DATA EXCERPT:
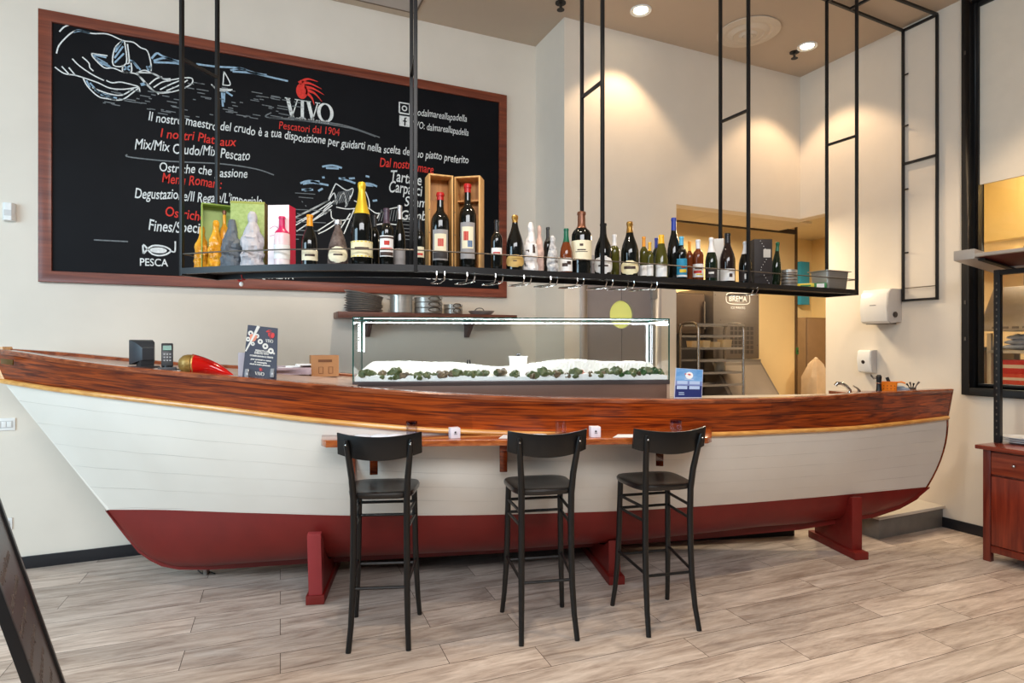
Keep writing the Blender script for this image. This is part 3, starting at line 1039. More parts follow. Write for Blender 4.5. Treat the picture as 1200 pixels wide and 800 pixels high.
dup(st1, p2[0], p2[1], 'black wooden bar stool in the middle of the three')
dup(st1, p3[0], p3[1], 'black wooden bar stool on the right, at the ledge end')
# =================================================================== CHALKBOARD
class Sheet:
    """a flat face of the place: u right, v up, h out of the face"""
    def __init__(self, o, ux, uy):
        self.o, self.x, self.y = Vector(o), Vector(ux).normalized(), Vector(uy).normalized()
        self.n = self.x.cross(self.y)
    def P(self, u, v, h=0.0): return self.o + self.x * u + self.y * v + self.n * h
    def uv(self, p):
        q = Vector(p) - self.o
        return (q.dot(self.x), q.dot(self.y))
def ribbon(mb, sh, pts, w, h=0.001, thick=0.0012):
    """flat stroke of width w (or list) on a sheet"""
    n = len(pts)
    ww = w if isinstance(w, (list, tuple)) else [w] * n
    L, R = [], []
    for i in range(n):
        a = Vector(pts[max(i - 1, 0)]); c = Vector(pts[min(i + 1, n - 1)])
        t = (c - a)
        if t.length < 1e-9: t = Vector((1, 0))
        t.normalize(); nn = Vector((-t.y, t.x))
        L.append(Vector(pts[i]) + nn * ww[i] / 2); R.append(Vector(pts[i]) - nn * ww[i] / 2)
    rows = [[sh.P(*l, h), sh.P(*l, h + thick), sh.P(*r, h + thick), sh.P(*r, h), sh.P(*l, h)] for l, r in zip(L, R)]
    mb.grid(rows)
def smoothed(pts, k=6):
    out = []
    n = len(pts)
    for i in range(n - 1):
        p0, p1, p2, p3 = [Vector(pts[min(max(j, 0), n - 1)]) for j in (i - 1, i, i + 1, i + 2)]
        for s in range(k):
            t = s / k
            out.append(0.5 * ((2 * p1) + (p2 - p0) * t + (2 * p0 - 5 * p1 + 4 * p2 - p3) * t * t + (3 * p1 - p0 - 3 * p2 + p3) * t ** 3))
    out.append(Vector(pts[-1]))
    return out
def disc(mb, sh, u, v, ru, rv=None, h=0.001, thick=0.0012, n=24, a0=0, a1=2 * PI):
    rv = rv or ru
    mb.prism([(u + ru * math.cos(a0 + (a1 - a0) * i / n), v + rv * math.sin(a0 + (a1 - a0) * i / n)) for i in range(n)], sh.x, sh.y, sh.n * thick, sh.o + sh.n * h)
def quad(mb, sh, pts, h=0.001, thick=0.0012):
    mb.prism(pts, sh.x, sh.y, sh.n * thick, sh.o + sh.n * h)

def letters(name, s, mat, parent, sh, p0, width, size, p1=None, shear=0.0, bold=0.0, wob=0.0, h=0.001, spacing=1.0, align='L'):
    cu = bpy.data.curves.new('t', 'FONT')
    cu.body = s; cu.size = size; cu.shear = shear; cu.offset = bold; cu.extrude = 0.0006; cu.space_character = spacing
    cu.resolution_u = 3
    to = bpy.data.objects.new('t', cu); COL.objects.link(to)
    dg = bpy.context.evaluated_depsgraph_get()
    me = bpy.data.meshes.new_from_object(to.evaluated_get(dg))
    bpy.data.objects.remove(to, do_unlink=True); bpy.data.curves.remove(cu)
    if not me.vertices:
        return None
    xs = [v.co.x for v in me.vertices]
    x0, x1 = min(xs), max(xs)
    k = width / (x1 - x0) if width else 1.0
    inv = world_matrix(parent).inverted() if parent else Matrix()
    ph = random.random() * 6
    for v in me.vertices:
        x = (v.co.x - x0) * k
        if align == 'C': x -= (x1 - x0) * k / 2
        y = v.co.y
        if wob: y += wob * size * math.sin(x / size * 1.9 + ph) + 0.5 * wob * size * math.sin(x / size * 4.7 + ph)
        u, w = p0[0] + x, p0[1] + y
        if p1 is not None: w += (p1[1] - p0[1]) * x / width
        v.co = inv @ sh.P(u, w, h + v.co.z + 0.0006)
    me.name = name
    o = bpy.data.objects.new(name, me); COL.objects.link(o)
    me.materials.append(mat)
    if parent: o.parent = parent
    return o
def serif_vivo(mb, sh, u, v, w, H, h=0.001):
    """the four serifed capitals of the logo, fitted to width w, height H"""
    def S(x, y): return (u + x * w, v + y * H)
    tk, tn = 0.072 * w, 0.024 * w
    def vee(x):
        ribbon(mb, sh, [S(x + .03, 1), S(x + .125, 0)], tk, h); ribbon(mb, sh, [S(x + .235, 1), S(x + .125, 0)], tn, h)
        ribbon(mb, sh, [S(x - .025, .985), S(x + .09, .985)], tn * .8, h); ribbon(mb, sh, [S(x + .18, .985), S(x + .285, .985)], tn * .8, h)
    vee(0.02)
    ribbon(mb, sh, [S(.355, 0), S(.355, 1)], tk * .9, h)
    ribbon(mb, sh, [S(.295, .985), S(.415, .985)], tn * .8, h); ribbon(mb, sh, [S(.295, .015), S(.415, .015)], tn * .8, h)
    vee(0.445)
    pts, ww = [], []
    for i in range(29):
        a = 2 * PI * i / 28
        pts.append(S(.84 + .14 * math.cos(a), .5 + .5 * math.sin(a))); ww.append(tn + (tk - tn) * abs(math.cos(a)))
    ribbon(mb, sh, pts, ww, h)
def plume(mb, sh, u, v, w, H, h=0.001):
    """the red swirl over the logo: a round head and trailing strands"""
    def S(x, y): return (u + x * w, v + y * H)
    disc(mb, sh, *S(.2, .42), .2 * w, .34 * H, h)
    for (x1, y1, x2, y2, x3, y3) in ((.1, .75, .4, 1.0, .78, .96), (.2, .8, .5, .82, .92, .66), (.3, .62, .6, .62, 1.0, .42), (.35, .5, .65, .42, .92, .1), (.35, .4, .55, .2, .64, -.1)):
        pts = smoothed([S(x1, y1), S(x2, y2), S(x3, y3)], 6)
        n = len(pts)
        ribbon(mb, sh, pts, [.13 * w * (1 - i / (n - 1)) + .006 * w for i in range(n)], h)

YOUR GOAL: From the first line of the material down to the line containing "mb.prism(pts, sh.x, sh.y, sh.n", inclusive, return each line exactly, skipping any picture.

ANSWER FOR THIS EXERCISE:
Keep writing the Blender script for this image. This is part 3, starting at line 1039. More parts follow. Write for Blender 4.5. Treat the picture as 1200 pixels wide and 800 pixels high.
dup(st1, p2[0], p2[1], 'black wooden bar stool in the middle of the three')
dup(st1, p3[0], p3[1], 'black wooden bar stool on the right, at the ledge end')
# =================================================================== CHALKBOARD
class Sheet:
    """a flat face of the place: u right, v up, h out of the face"""
    def __init__(self, o, ux, uy):
        self.o, self.x, self.y = Vector(o), Vector(ux).normalized(), Vector(uy).normalized()
        self.n = self.x.cross(self.y)
    def P(self, u, v, h=0.0): return self.o + self.x * u + self.y * v + self.n * h
    def uv(self, p):
        q = Vector(p) - self.o
        return (q.dot(self.x), q.dot(self.y))
def ribbon(mb, sh, pts, w, h=0.001, thick=0.0012):
    """flat stroke of width w (or list) on a sheet"""
    n = len(pts)
    ww = w if isinstance(w, (list, tuple)) else [w] * n
    L, R = [], []
    for i in range(n):
        a = Vector(pts[max(i - 1, 0)]); c = Vector(pts[min(i + 1, n - 1)])
        t = (c - a)
        if t.length < 1e-9: t = Vector((1, 0))
        t.normalize(); nn = Vector((-t.y, t.x))
        L.append(Vector(pts[i]) + nn * ww[i] / 2); R.append(Vector(pts[i]) - nn * ww[i] / 2)
    rows = [[sh.P(*l, h), sh.P(*l, h + thick), sh.P(*r, h + thick), sh.P(*r, h), sh.P(*l, h)] for l, r in zip(L, R)]
    mb.grid(rows)
def smoothed(pts, k=6):
    out = []
    n = len(pts)
    for i in range(n - 1):
        p0, p1, p2, p3 = [Vector(pts[min(max(j, 0), n - 1)]) for j in (i - 1, i, i + 1, i + 2)]
        for s in range(k):
            t = s / k
            out.append(0.5 * ((2 * p1) + (p2 - p0) * t + (2 * p0 - 5 * p1 + 4 * p2 - p3) * t * t + (3 * p1 - p0 - 3 * p2 + p3) * t ** 3))
    out.append(Vector(pts[-1]))
    return out
def disc(mb, sh, u, v, ru, rv=None, h=0.001, thick=0.0012, n=24, a0=0, a1=2 * PI):
    rv = rv or ru
    mb.prism([(u + ru * math.cos(a0 + (a1 - a0) * i / n), v + rv * math.sin(a0 + (a1 - a0) * i / n)) for i in range(n)], sh.x, sh.y, sh.n * thick, sh.o + sh.n * h)
def quad(mb, sh, pts, h=0.001, thick=0.0012):
    mb.prism(pts, sh.x, sh.y, sh.n * thick, sh.o + sh.n * h)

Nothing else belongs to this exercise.